元社員は言う。「これが1998年だったら、みんな喜んで辞めたかもしれない。実際、98年のDECとの合併の際に行われた早期退職プログラムは人気が高く、新天地を求めて辞める人が多かった」

98年といえば、ITバブルの真っ最中。退職は、ビジネスマンや技術者にとってひとつの大きなチャンスでもあった。だが2002年の今は、底なしの不況がIT業界をも飲み込んでいる。先の見えない濃い霧が、業界を包んでいる。再就職先は、簡単には見つからない。

コンパック社員の中には、昨年の「ゲートウェイショック」を語る人もいる。米大手パソコンメーカーのゲートウェイは昨年8月末、突然日本市場からの撤退を発表。米国企業らしい迅速さで即座に日本国内の直営店を閉鎖し、ネットでの販売も中止した。約700人いた社員は半数が数日内のうちに解雇された。コンパックとHP合併の電撃発表から1週間前のできごとだった。

あれからすでに9ヵ月。しかしゲートウェイ社員たちの動向を知る関係者によると、いまだに再就職先が決まらない人は少なくない、という。コンパック社員のひとりは「私たちが同じような目にあうとは思っていない。でも、合併で人員削減があるという話を聞いたとき、以前なら『そろそろ潮時、チャンスかな』と思えたのが、今は『ちょっとヤバイよな』と思ってしまう。胸をちくりと刺されるような密かな痛みを感じてしまう」と打ち明ける。
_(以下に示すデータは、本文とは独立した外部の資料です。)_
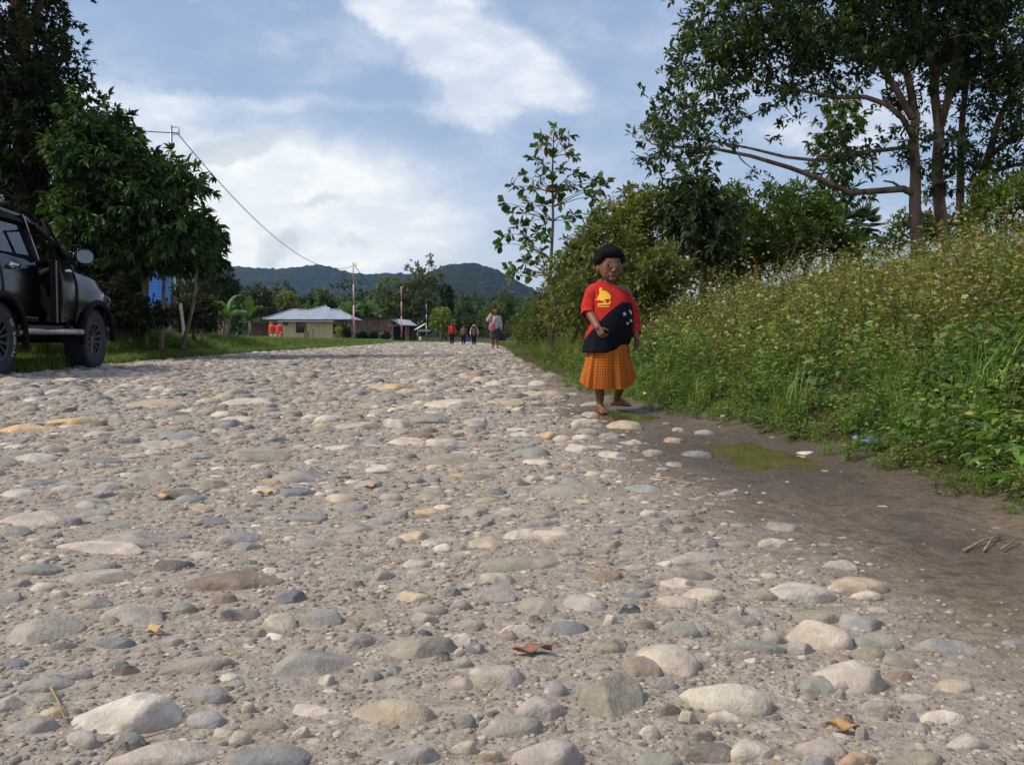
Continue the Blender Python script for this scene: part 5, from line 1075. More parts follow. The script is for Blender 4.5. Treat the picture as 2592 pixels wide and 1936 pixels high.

しかしそんな状況の中でも、コンパック社員たちの志気は高い。ある関係者は言う。「これまでIBMが独占してきたマーケットに、新たな対抗勢力が形作られることになる。実際にはそう簡単にはいかないかもしれないけれど、少なくとも今回の合併でその基盤は整えられた。この合併が社員や会社にとって吉となるか凶となるのかはわからないけれど、少なくとも大きな戦いを始める準備は整えていきたい。そのモチベーションが今、コンパックの社員たちを動かしている」。また別の社員も言う。「これからIBMと新HPという2大会社に業界が二分され、両社が21世紀のITを牽引していくことになる。その大きな意味をもっとわかってほしい。興味本位に合併のさまざまな問題が語られているが、本当の真価はまだメディアにもきちんと理解されていないのではないか」

コンパックコンピュータ広報部は「日本法人の合併に関しては詳しいことはお話しできないが、今秋を目標に進めている」とコメントしている。

紆余曲折の末、産みの苦しみの末に行われた合併は、社員たちの行方をどう定めるのか。そして新会社の登場で、IT業界はどう変貌を遂げていくのか。過去に例をみない巨大な合併劇は、これからその真価を問われることになる。